「救世軍」?リストラされた人も救ってくれるのかしら。

リストラされるのもたいへんだが、リストラするのもたいへんだぞ。

なに、わかった風なことを言ってるのよ。

いや、リストラ請負人の映画を観ちゃったもんだからさ。

ジェイソン・ライトマン監督の「マイレージ、マイライフ」でしょ。

企業のリストラを請負うジョージ・クルーニーがアメリカ国中を飛び回る。

おかげで、飛行機の中で「お住まいは?」って聞かれて「ここ」と答えるほど。

マイルも貯まる、貯まる。

というより、貯める、貯める。

マイルを貯めて何かに使うんじゃなくて、貯めること自体が目的。

いるんだよなあ、そういう無意味なことに価値を見出す男。

崎陽軒のシウマイについてくるひょうたん型醤油入れを集めて何が悪い!

あ、そんな無意味なもん、集めてたの、あなた。

これを言うと、みんなに引かれる。

当然、人間関係も希薄になってくる。

この映画の主人公みたいにね。

でも、本人はそれで本望。

なにしろ、マイルを貯めることに喜びを見出すような男だからな。

あなたみたいにね。

言っておくが、俺はマイルは貯めてないぞ。

知ってるわよ、出張するほどの仕事もないんだから。

こんな映画なのに、実在の航空会社が堂々と出てくる。

太っ腹よねえ、アメリカは。日本では「
沈まぬ太陽」みたいに実名は出ない。

映画は、そんな主人公の前に妙齢の女性や若くて有能な新人が現れ、家族の結婚式に出席したりして、すったもんだの末、やっぱり人間ってわずらわしいけどいいなあ、と思い始める。

落ち着くところへ落ち着いて、めでたし、めでたし。

…とありきたりなエンディングにならないところがこの映画のいいところ。

ちょっぴりビターにしめくくって、この映画、古風なつくりと現代的な感覚がうまいバランスで共存している。

監督のセンスがいいとしか言いようがない。

ジェイソン・ライトマンは、「
サンキュー・スモーキング」や「
JUNO/ジュノ」できらりとセンスが光るところを見せてくれたけど、この映画でも相変わらず達者なセンスを見せる。
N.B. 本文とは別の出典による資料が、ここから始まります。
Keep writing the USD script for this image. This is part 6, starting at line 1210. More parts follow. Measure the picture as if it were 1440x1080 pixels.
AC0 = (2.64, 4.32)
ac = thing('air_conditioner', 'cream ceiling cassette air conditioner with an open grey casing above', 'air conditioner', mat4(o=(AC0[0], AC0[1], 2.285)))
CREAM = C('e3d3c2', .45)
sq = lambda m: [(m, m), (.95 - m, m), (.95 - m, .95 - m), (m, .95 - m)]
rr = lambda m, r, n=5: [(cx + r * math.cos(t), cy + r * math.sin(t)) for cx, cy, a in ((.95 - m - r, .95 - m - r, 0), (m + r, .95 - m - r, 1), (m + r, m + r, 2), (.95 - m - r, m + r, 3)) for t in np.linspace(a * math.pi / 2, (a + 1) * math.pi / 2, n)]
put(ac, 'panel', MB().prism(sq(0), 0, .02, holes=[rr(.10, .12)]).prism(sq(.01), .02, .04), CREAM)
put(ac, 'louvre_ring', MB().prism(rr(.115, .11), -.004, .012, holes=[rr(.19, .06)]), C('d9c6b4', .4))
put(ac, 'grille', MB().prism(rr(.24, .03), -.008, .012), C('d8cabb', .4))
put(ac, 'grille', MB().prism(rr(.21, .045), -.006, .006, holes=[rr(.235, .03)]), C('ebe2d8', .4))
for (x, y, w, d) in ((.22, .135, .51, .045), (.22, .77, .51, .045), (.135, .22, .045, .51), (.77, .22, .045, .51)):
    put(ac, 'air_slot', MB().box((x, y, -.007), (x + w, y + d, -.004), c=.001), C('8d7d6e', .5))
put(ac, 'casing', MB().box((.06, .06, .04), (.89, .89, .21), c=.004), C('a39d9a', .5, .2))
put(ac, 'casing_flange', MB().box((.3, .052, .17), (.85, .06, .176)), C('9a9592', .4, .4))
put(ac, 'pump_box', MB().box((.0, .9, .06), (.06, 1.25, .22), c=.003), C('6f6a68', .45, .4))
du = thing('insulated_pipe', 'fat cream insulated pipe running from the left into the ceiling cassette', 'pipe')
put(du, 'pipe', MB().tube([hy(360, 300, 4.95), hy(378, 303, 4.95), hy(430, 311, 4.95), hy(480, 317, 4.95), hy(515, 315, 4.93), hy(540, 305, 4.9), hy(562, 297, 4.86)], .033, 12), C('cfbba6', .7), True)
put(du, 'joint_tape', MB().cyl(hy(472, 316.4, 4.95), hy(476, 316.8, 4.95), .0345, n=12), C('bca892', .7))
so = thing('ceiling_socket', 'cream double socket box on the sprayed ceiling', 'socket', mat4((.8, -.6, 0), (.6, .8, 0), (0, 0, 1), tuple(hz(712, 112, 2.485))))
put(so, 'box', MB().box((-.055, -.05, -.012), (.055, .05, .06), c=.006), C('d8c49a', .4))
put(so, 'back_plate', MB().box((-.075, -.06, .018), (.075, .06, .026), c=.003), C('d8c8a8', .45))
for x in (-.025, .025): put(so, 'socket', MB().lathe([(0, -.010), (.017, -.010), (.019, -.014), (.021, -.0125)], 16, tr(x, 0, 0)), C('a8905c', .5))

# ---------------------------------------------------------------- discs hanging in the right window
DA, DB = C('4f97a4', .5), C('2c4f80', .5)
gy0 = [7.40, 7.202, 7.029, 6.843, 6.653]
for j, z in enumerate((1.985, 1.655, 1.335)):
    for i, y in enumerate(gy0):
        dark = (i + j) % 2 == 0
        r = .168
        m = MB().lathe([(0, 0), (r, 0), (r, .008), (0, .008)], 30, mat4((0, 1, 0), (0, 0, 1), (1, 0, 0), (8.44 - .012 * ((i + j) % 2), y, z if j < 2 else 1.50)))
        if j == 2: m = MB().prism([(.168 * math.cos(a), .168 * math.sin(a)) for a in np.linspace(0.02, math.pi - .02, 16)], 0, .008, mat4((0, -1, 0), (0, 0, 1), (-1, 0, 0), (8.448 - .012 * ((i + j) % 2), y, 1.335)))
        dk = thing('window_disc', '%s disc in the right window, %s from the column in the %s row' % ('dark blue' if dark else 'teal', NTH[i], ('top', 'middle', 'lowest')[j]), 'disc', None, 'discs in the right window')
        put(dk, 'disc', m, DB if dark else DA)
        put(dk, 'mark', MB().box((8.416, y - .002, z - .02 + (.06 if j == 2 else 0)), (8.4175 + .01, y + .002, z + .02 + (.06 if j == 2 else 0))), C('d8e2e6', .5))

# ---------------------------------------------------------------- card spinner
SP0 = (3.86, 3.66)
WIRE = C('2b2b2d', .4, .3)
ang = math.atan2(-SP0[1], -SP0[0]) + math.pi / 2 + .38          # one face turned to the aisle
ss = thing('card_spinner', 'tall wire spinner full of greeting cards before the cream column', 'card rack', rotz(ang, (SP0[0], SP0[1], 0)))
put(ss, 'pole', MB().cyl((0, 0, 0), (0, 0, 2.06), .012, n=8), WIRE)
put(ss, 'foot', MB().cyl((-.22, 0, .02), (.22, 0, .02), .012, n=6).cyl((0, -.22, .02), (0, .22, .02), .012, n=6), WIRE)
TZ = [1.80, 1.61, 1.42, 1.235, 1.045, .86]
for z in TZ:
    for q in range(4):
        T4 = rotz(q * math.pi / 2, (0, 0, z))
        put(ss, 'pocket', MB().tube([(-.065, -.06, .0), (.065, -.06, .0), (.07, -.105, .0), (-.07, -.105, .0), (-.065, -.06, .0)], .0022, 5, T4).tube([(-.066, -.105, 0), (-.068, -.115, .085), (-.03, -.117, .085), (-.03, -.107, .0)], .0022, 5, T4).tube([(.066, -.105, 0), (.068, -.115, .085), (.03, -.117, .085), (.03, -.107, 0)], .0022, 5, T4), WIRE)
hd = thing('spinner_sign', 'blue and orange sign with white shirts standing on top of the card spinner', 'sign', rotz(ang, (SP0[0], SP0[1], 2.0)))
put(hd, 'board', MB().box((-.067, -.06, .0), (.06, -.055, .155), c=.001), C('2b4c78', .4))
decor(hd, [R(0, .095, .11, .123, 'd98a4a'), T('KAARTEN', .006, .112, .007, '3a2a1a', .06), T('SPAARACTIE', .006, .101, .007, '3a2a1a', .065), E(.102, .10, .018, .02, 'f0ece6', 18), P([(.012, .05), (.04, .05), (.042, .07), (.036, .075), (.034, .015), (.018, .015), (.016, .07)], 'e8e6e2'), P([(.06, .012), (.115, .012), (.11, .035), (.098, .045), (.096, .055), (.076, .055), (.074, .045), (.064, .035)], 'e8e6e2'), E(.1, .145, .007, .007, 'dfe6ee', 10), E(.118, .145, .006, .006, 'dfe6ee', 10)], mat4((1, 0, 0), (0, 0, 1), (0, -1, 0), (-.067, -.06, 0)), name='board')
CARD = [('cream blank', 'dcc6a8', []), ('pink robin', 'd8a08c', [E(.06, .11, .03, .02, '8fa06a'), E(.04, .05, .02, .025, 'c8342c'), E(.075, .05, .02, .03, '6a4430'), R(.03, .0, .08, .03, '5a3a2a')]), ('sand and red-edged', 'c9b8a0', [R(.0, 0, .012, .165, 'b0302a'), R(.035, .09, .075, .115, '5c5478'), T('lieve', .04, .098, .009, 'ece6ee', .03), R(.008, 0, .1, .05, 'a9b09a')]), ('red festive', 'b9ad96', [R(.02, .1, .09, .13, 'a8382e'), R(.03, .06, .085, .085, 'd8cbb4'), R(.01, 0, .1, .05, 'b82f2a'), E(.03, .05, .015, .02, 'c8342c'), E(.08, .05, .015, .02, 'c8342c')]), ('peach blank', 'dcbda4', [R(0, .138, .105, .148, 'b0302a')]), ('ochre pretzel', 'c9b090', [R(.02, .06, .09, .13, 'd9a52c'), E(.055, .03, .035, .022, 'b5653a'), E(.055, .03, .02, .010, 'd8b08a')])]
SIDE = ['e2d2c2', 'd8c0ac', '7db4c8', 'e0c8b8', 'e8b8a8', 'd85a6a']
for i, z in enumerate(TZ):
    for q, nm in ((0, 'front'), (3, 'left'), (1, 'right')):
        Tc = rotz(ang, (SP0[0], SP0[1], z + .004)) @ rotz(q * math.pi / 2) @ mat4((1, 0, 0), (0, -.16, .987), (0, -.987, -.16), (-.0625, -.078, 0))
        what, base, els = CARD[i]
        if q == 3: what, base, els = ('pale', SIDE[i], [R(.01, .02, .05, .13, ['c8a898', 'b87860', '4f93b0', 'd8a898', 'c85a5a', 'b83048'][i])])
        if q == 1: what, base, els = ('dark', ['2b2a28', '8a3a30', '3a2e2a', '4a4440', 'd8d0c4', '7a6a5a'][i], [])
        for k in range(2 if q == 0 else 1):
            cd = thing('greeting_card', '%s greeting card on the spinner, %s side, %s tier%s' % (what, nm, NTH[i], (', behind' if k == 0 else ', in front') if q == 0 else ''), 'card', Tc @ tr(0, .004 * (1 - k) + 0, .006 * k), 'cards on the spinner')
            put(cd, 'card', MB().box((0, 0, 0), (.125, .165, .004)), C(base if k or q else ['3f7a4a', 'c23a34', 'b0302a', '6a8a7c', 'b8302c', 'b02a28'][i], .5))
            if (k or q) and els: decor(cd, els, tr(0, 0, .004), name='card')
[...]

アメリカ全土を空から眺めるオープニングタイトルからして楽しい。しかも、テーマを象徴している。

彼の映画って、みんなそうよね。最近、凝ったタイトルが少なくなった中で、とても新鮮に映る。

ある理由から妹夫婦の写真を抱えてアメリカ中を飛び回るんだけど、これが映画のいいアクセントになっている。

どういうところから、こういうおかしなエピソードを思いつくのかしら。

要所要所で流れる、サイモンとガーファンクルになりそこなったような歌声がまた、妙に懐かしい。

結構、ツボにはまる映画よね。

軽いけど、軽すぎず、重い場面も重すぎず。

妙なバランスの主人公を描いて、この監督、いつも絶妙なバランスを保っている。

俺のようなオーソドックスに楽しい映画を好む人間にとっちゃあ、ある意味、映画の「救世軍」。

あなた自身は、オーソドックスじゃないけどね。

マイルも全然貯まんないし。

貯まるのは、ひょうたんばっかり。